Retired educator, Dr. Fred Calhoun, said the program also reaches kids with other needs, including math and language skills, particularly in building up self-confidence.
Calhoun, president of the Orange County Branch NAACP, knows what it’s like growing up in an all white community. It wasn’t easy.
He was sent to Orange County to live with relatives in 1957 when his father was involved in civil rights education lawsuit in Atlanta, and there was a threat on his life. Calhoun attended Valencia Park Elementary school in Fullerton.
Recently, he contacted his childhood school, and the principal wrote back saying they were happy to work with the NAACP and the program.
“It was very delightful for me because it was over 60 years ago when I entered that school and I was the only Black kid in that school that I recall. I was ten,” he said.

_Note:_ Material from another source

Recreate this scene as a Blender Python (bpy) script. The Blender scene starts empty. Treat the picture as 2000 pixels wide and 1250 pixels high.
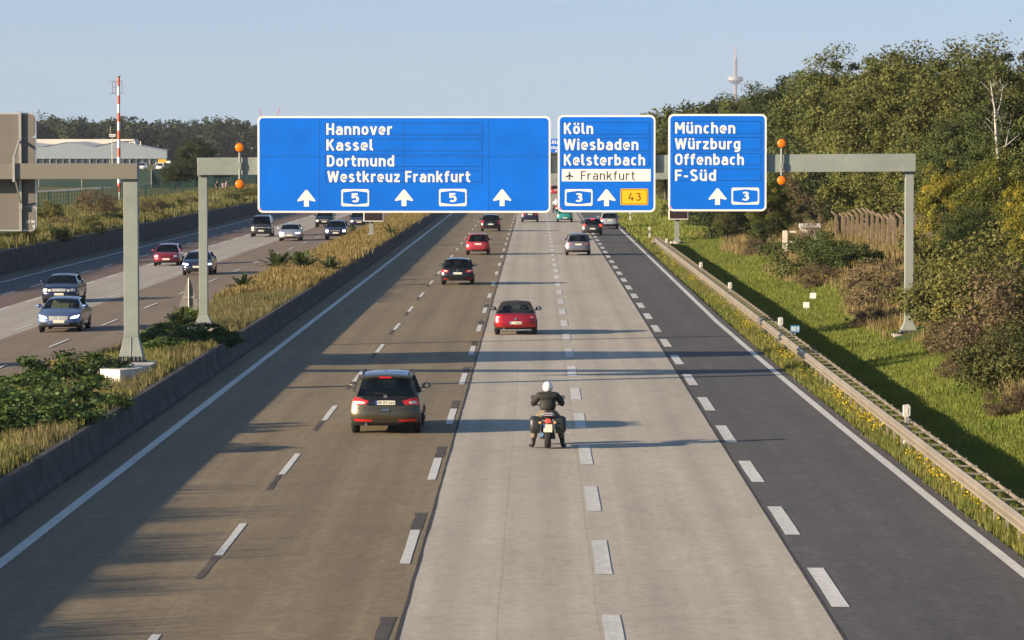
import bpy, bmesh, math, random
import numpy as np
from mathutils import Vector, Matrix

SC = bpy.context.scene
COL = SC.collection
rad = math.radians

# ------------------------------------------------------------------ camera, sky, sun, exposure
F = 7492.0            # focal length in photo pixels (photo 2000 px wide)
VX, VY = 1047.0, 289.0   # where the motorway vanishes
CAMH = 7.7
cam_d = bpy.data.cameras.new("camera")
cam = bpy.data.objects.new("camera", cam_d)
COL.objects.link(cam)
SC.camera = cam
cam_d.sensor_width = 36.0
cam_d.lens = 36.0 * F / 2000.0
cam_d.clip_start = 1.0
cam_d.clip_end = 40000.0
cam.location = (0, 0, CAMH)
yaw = math.atan((VX - 1000.0) / F)
pitch = math.atan((625.0 - VY) / F)
cam.rotation_euler = (rad(90) - pitch, 0, yaw)

SUN_EL, SUN_AZ = 13.6, 23.5        # degrees; light travels towards +x and a little towards +y
sun_dir = Vector((math.cos(rad(SUN_EL)) * math.cos(rad(SUN_AZ)), math.cos(rad(SUN_EL)) * math.sin(rad(SUN_AZ)), -math.sin(rad(SUN_EL))))
sl = bpy.data.lights.new("sun", 'SUN')
sl.energy = 4.6
sl.angle = rad(0.7)
sl.color = (1.0, 0.80, 0.56)
so = bpy.data.objects.new("sun", sl)
so.rotation_euler = sun_dir.to_track_quat('-Z', 'Y').to_euler()
so.location = (-60, -30, 60)
COL.objects.link(so)

world = bpy.data.worlds.new("World")
SC.world = world
world.use_nodes = True
wn = world.node_tree
bg = wn.nodes["Background"]
sky = wn.nodes.new("ShaderNodeTexSky")
sky.sky_type = 'NISHITA'
sky.sun_disc = False
sky.sun_elevation = rad(SUN_EL)
sky.sun_rotation = math.atan2(-sun_dir.x, -sun_dir.y)
sky.air_density = 1.0
sky.dust_density = 0.6
sky.ozone_density = 2.0
sky.altitude = 100
_tc = wn.nodes.new("ShaderNodeTexCoord")
_mp = wn.nodes.new("ShaderNodeMapping")
_mp.inputs["Location"].default_value = (0, 0, 0.16)     # the haze box below supplies the pale band at the horizon
wn.links.new(_tc.outputs["Generated"], _mp.inputs["Vector"])
wn.links.new(_mp.outputs["Vector"], sky.inputs["Vector"])
wn.links.new(sky.outputs[0], bg.inputs[0])
bg.inputs[1].default_value = 0.085

SC.view_settings.view_transform = 'Standard'
SC.view_settings.look = 'None'
SC.view_settings.exposure = 1.3
SC.view_settings.gamma = 1.0
SC.render.engine = 'CYCLES'
SC.cycles.use_denoising = True
SC.cycles.max_bounces = 6
SC.cycles.diffuse_bounces = 2
SC.cycles.glossy_bounces = 3
SC.cycles.transmission_bounces = 3
SC.cycles.transparent_max_bounces = 12
SC.cycles.volume_bounces = 0
SC.cycles.caustics_reflective = False
SC.cycles.caustics_refractive = False

# ------------------------------------------------------------------ materials
MATS = {}


def bsdf(m):
    return m.node_tree.nodes["Principled BSDF"]


def mat(name, col, rough=0.6, metal=0.0, spec=0.5, coat=0.0, emit=None, estr=0.0, var=0.0, vscale=3.0, bump=0.0, bscale=30.0, trans=0.0):
    if name in MATS:
        return MATS[name]
    m = bpy.data.materials.new(name)
    m.use_nodes = True
    nt = m.node_tree
    b = bsdf(m)
    b.inputs["Base Color"].default_value = (*col, 1)
    b.inputs["Roughness"].default_value = rough
    b.inputs["Metallic"].default_value = metal
    b.inputs["Specular IOR Level"].default_value = spec
    b.inputs["Coat Weight"].default_value = coat
    b.inputs["Coat Roughness"].default_value = 0.06
    if emit:
        b.inputs["Emission Color"].default_value = (*emit, 1)
        b.inputs["Emission Strength"].default_value = estr
    if var > 0:
        tc = nt.nodes.new("ShaderNodeTexCoord")
        n = nt.nodes.new("ShaderNodeTexNoise")
        n.inputs["Scale"].default_value = vscale
        n.inputs["Detail"].default_value = 6
        n.inputs["Roughness"].default_value = 0.65
        nt.links.new(tc.outputs["Object"], n.inputs["Vector"])
        r = nt.nodes.new("ShaderNodeValToRGB")
        r.color_ramp.elements[0].position = 0.3
        r.color_ramp.elements[1].position = 0.72
        r.color_ramp.elements[0].color = (*[c * (1 - var) for c in col], 1)
        r.color_ramp.elements[1].color = (*[min(1, c * (1 + var)) for c in col], 1)
        nt.links.new(n.outputs["Fac"], r.inputs["Fac"])
        nt.links.new(r.outputs["Color"], b.inputs["Base Color"])
    if bump > 0:
        tc = nt.nodes.new("ShaderNodeTexCoord")
        n = nt.nodes.new("ShaderNodeTexNoise")
        n.inputs["Scale"].default_value = bscale
        n.inputs["Detail"].default_value = 4
        nt.links.new(tc.outputs["Object"], n.inputs["Vector"])
        bp = nt.nodes.new("ShaderNodeBump")
        bp.inputs["Strength"].default_value = bump
        bp.inputs["Distance"].default_value = 0.02
        nt.links.new(n.outputs["Fac"], bp.inputs["Height"])
        nt.links.new(bp.outputs["Normal"], b.inputs["Normal"])
    MATS[name] = m
    return m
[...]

Calhoun, Ed.D., also sits on RSCCD’s diversity advisory board, and feels strongly about those early years as being critical for Black students. It can make or break them.
With a recent round of funding support for the program, he believes the idea is being embraced, and he wants to see it grow further.
“One of the schools wanted to know if we could go a little higher to fifth and sixth graders that have those same needs too, I think we’re going to do that. We’re trying to focus on students with the greatest need,” he said.